Preventing or punishing the German retreat remained the major
task for 25 Sqn until the end of the war. Soon no targets were
left south of a line from Mostar to Sarajevo to Visegrad, but
the Germans struggled to maintain escape routes in the north and
west of Yugoslavia, and on May 4, 1945, 25 Sqn's objective was
a bridge on the railway line between Dugo Selo and Papovaca, just
east of Zagreb, part of a major east-west line of retreat. Twelve
Marauders were to make the run, led by Lt. Col. Bosch. During
the previous month, Lt. Van Rooyen and his crew had bombed marshalling
yards on this line at Bonova Jaruga, Sunja, Zunica, and Okucani,
usually facing light to medium flak but sometimes no opposition
at all. John had logged forty-five operational hours in April,
more than in any month since he had joined the squadron and five
times as many as he had logged in January.

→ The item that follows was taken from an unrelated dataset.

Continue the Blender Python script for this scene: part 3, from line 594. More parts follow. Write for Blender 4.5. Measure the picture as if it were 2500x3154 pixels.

That morning, Warrant Officer Thirion made his way from one crew
to the next, asking to be taken on board. Turned down by one pilot
after another, Thirion came at last to Lt. Van Rooyen and his
crew, standing near HD667 as it was being fuelled and armed for
what turned out to be its last mission. Van Rooyen was popular
and well liked, with a friendly smile and a huge handlebar moustache,
which had been caricatured in Old Stooges, the squadron newsletter.
Thirion hoped he might succeed here though he had failed elsewhere,
and his hopes were rewarded. Van Rooyen had no more interest in
replacing a veteran with a newcomer than any other pilot did,
but he listened to Thirion's request and let him fly as an extra
gunner. It would give him the satisfaction of recording at least
one operational mission before the end of the war. As it turned
out, Thirion's first opeational mission was also his last.
Planes from RAF 39 and SAAF 25 both flew this op, with 39 going
in first and 25 following up. Since the previous October, standard
procedure had been to make only one attack run on a target, in
order to maintain the advantage of surprise. In this case, the
double blow seemed best because of difficulties bombardiers had
been experiencing both with the new T1 bombsight and the new tactic
of bombing at right angles to the target. Besides, no anticraft
guns had been reported near the bridge. RAF 39 completed their
bombing run without opposition. The Germans quickly activated
anticraft guns, however, and by the time SAAF 25 was over the
target, the Marauders encountered accurate heavy flak, inflicting
damage on several planes and fatal damage on one. HD667 was caught
just as its bomb bay doors were closing. Van Rooyen tried desperately
to crash land, but the plane made a slow right hand turn and exploded
as it hit the ground 10,000 feet below the rest of the bombers,
which were also in difficulty, three of them having been holed,
the lead bomber thirty-four times.
Why John's plane" Because Van had taken on a spare bod" That kind
of explanation was certainly common and was fervently believed
among bomber crews. Alex Kinch told me that in one crew, the rear
and mid-upper gunners always boarded their Marauder by climbing
through the port waist hatch, but on one occasion they boarded
through the starboard hatch instead. The mission was a rough one,
because the target was heavily defended, and they took a lot of
flak. When they returned, the gunners counted the number of times
the plane had been holed and discovered it was thirteen. Awestruck,
they never entered through the starboard hatch again.
Such thinking is understandable for young men under severe stress,
where life is unpredictable and it is difficult to see how one's
actions relate to what happens, whether for good or ill. For all
of us, moreover, the significance of life is determined in part
by the way we die. When death is premature, unexpected, and violent,
as it usually is in war, it evokes unusual pity for the preceding
life--the kind of pity Shakespeare draws on for the tragic effect
in Romeo and Juliet and even in Hamlet. With pity also comes the
need to explain, but the obviousness of an expla nation seems
inversely proportioned to its ability to pluck the heart out of
the mystery. Another way of thinking about life is in the way
it is lived: how people grow, and change; how we fail, and try
again, or give up; what we decide and choose, and what we don't,
and why; whom we love, and how; how we are shaped by those we
love, or befriend, or work with, or make our neighbors, and how
we shape them.
In April, 1996, just before I left Cambridge, I invited three of my veteran correspondents to visit who could easily do so in a day's drive. Bernard Davies had another obligation, but Frank White and Alex Kinch were able to come. They had not seen each other since they were in Italy, more than fifty years before, and they had a lot to catch up on. Photographs, logbooks, artifacts, and stories were eagerly shared and examined. We had lunch together and then walked to the George on Benet Street, a pub where RAF crews liked to relax during World War Two. Over our pints in the "air force room," we admired the graffiti still on the ceiling, where young men etched their names and units by standing on chairs and using the smudge from their cigarette lighters. I learned a lot by listening and asking questions, and some of it has helped me understand John's brief life better. Certainly I could not have understood his life as well as I do without the generosity of five RAF men who flew with the SAAF at the same time John did and whose stories are therefore, in some sense, his story as well. On the other hand, telling their stories for the first time after fifty years seemed to help them too, finally bringing closure to harrowing events from their youth, doing a lost comrade a favor, offering something vital to the next generation before silence closes in on them.